O decreto - Quando saiu do poder o presidente Fernando Collor, o sucessor Itamar Franco, que já havia me dado solidariedade naquele período, cancelou o decreto de expulsão de João Figueiredo, então pude entrar como turista no Brasil. Mas ainda estava mantida a condenação do Supremo, e só dois anos atrás é que a presidente Dilma Roussef praticamente cancelou a condenação; o Governo brasileiro me pediu perdão sobre o ocorrido na ditadura e eu recebi todos os direitos que tinha antes. Acho que eu era o último condenado da ditadura que ainda não podia voltar ao Brasil.

Permanência no Brasil - Desde 1993, eu venho todos os anos passar 20 dias ou um mês naquela região. Como mantive contato com o povo da diocese, estão esperando que eu fique. Por enquanto, não posso ficar permanentemente aqui.
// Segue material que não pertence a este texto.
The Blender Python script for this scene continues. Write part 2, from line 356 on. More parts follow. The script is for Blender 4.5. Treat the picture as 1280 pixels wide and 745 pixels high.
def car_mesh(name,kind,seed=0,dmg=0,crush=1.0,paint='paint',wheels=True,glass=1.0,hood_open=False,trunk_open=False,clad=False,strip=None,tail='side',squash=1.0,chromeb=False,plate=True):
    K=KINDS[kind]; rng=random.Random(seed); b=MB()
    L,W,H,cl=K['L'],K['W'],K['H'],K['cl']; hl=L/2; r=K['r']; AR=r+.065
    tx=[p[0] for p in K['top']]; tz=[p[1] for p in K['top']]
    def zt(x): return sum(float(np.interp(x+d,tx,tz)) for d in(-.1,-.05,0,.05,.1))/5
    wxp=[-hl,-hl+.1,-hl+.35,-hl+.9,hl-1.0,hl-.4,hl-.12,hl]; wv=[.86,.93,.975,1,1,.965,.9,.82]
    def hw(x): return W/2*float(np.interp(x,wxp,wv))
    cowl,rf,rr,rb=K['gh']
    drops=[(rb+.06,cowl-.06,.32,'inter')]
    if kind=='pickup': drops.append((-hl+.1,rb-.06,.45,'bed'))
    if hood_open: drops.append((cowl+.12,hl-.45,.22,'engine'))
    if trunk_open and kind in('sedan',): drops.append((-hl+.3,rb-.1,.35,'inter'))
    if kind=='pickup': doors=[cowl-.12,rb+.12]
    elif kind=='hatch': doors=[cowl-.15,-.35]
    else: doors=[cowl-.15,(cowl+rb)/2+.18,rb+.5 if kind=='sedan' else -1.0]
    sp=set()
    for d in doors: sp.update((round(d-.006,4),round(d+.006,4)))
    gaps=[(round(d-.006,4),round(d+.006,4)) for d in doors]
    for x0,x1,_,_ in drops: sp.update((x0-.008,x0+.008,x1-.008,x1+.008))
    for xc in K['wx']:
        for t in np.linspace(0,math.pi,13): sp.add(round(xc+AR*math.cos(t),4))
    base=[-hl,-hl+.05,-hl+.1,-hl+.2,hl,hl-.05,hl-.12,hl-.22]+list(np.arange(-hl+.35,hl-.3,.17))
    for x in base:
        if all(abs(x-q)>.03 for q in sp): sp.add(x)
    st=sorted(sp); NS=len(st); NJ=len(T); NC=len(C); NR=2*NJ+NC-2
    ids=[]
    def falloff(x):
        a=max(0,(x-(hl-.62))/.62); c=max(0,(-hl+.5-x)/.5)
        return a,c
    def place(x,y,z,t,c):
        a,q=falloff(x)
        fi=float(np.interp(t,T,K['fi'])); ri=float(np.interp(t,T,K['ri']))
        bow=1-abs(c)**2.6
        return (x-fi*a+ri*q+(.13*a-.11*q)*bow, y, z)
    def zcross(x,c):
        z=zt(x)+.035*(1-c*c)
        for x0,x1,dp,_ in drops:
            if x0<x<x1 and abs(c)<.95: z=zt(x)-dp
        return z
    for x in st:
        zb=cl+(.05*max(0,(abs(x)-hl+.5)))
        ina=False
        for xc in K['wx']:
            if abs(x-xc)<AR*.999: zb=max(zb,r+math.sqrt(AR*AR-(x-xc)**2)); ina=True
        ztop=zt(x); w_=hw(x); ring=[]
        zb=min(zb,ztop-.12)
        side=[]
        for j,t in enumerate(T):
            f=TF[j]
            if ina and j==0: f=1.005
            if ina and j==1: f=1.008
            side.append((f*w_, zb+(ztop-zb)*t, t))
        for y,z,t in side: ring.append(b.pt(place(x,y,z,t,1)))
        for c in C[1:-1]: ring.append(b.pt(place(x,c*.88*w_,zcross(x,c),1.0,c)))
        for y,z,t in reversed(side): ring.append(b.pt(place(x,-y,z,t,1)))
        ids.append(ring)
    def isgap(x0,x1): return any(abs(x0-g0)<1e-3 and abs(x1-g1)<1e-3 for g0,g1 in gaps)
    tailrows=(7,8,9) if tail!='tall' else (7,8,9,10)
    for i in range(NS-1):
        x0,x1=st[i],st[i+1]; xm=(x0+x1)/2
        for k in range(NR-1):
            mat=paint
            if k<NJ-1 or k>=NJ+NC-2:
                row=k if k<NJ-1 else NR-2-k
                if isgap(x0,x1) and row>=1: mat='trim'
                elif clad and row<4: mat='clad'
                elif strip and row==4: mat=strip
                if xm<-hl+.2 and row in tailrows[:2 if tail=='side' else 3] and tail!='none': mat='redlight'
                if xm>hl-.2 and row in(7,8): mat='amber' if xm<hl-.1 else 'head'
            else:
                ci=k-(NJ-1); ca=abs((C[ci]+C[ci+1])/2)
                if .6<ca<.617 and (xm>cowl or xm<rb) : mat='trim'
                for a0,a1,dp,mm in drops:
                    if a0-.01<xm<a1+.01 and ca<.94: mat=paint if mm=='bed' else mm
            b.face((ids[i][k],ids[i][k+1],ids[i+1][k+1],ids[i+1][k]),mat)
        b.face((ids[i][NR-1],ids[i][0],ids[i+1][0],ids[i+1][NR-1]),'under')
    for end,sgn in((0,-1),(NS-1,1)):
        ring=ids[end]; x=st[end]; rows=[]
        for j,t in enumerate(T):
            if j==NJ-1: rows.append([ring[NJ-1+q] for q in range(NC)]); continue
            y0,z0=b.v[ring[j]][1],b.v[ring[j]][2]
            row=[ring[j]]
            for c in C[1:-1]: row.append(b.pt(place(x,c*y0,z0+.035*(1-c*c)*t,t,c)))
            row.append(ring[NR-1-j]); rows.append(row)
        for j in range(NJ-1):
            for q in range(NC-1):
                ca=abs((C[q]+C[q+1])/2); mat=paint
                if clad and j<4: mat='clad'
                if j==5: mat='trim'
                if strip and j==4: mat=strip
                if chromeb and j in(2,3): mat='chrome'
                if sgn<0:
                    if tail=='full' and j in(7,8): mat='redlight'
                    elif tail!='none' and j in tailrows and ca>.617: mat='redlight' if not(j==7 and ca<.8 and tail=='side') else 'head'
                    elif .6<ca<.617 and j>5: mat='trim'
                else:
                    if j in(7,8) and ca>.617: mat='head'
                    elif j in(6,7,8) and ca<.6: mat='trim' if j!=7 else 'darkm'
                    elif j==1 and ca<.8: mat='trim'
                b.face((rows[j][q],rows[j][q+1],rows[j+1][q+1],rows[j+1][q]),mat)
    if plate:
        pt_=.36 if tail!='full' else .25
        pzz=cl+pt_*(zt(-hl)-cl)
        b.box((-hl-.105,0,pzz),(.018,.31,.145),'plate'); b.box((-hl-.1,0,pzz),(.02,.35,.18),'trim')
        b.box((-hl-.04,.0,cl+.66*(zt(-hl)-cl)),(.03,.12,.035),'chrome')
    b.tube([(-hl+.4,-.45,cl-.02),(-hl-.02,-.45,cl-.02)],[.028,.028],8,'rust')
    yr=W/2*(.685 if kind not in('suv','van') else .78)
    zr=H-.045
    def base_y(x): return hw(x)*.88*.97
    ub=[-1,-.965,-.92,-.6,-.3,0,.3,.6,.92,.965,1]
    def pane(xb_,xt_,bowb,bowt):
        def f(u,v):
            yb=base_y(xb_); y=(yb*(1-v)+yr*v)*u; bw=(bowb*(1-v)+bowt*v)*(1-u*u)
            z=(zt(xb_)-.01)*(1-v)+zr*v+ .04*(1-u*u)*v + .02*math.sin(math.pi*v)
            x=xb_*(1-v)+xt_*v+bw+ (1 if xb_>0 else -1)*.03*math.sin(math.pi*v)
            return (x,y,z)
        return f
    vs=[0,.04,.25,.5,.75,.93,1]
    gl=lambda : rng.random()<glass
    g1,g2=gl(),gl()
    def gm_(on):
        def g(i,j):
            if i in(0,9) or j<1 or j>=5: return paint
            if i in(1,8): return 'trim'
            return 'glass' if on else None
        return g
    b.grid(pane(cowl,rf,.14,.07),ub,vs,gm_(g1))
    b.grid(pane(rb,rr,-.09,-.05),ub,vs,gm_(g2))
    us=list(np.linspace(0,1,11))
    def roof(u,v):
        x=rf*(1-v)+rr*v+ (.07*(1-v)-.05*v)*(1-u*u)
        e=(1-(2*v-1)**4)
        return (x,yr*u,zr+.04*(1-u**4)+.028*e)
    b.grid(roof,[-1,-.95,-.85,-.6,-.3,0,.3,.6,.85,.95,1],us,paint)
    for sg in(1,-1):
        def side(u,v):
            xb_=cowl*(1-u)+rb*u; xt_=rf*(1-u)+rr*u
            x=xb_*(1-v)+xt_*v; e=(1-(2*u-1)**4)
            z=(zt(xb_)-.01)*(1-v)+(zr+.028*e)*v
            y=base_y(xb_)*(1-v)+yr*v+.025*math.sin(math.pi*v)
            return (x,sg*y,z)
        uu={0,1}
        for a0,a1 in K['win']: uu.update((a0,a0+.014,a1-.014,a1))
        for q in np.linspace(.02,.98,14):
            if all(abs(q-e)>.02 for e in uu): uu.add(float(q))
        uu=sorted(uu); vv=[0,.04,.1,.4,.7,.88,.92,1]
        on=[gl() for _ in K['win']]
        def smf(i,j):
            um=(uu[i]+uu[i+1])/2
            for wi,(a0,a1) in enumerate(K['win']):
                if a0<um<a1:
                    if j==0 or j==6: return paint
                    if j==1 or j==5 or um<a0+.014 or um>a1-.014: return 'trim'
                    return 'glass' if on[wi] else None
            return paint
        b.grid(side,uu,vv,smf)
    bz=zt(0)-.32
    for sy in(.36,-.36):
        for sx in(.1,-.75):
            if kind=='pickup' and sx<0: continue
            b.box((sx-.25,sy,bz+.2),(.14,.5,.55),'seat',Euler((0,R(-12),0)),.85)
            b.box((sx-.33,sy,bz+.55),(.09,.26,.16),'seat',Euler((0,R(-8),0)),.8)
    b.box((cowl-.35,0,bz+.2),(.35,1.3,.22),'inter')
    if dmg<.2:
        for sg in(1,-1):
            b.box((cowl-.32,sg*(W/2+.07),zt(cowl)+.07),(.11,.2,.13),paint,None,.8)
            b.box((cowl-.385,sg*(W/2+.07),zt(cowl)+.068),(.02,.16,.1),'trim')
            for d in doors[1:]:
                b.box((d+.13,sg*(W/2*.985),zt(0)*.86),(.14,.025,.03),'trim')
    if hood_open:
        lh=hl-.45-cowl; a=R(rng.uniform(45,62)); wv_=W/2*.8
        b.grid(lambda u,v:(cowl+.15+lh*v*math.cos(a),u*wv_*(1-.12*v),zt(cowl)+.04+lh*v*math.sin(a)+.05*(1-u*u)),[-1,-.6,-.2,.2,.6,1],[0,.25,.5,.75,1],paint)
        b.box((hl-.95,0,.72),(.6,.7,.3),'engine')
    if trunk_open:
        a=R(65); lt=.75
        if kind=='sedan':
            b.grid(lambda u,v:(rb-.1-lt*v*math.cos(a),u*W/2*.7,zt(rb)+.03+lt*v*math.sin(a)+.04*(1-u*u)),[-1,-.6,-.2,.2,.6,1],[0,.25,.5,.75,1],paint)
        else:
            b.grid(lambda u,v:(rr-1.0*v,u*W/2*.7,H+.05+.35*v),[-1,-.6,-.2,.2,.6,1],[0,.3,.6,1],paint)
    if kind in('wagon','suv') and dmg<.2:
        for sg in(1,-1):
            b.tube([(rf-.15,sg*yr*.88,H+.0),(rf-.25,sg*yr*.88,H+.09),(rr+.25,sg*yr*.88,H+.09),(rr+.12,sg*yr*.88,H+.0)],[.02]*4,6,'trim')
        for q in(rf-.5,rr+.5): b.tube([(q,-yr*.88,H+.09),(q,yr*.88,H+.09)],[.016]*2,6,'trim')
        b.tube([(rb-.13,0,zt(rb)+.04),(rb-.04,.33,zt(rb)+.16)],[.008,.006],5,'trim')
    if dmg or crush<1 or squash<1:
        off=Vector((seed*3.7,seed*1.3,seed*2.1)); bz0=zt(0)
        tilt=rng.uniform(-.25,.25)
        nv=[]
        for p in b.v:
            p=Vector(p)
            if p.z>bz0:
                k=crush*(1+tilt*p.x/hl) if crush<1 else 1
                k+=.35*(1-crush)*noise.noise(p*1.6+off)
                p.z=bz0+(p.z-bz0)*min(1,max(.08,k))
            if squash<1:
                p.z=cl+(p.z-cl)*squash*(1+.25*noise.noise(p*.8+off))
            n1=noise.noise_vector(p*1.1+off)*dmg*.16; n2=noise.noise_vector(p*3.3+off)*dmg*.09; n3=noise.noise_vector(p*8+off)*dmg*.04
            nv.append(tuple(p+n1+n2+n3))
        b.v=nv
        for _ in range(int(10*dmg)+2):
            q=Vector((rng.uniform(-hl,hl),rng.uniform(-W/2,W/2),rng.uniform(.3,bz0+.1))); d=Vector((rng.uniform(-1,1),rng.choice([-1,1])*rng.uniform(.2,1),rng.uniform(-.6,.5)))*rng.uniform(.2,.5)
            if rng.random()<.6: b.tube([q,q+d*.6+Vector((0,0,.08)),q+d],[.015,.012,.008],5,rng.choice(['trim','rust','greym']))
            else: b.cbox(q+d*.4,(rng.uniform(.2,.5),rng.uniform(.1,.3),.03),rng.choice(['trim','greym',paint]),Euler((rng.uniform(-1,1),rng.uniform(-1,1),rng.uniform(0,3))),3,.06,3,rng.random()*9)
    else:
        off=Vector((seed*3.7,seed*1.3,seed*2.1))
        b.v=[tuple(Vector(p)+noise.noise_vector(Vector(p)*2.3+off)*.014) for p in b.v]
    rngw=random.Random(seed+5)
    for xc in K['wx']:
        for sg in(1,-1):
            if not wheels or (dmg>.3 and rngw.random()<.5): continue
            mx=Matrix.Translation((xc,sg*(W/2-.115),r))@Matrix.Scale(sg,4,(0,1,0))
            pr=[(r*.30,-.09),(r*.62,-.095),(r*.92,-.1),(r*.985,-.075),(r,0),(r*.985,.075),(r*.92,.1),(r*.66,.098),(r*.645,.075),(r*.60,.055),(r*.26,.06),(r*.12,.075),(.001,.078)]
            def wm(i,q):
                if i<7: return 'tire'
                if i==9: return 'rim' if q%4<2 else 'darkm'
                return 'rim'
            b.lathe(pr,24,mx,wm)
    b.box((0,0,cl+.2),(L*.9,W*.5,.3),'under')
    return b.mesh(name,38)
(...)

Estou na Itália porque o bispo de lá tem que me liberar. Para a diocese de Palmares, em Pernambuco, não haveria problema. O bispo, Dom Genival, está bem disposto em me acolher, e até o arcebispo de Recife, Dom Fernando, falou: “se quiser vir, esteja pronto”. Mas ainda não fui autorizado. Gostaria, sim, de voltar e continuar trabalhando. Eu vivi muita coisa boa, apesar da expulsão, tanto em Brasília, como Recife e Rio de Janeiro.

Mudanças em Palmares - O Governo, para abafar a história em Pernambuco, foi levado a dar aos camponeses a terra pela qual havíamos lutado, e muita gente foi beneficiada. Quando voltei, em 1993, havia 330 pequenos agricultores que tinham recebido a terra de 16 para 32 hectares. Muita coisa mudou com a democracia, mas o problema é a estrutura.

Homenagens - Em Pernambuco, houve aquela história do deputado Severino Cavalcanti, que foi quem me denunciou. Em 2005, quando fazíamos a lembrança dos 25 anos da expulsão, um deputado quis me entregar o título de cidadão pernambucano, mas a filha do Severino Cavalcanti não aprovou. Então, outras cidades me deram o título de cidadão honorário, e ainda recebi a medalha de Dom Helder Câmara em Olinda, e o povo falava: “mesmo sem medalha, Padre Vito é brasileiro”. Saindo do aeroporto do Rio, uma senhora perguntou a um cidadão se eu era estrangeiro e ele disse “Padre Vito é um padre brasileiro emprestado à Itália!” (risos). Aprendi a gostar muito daqui.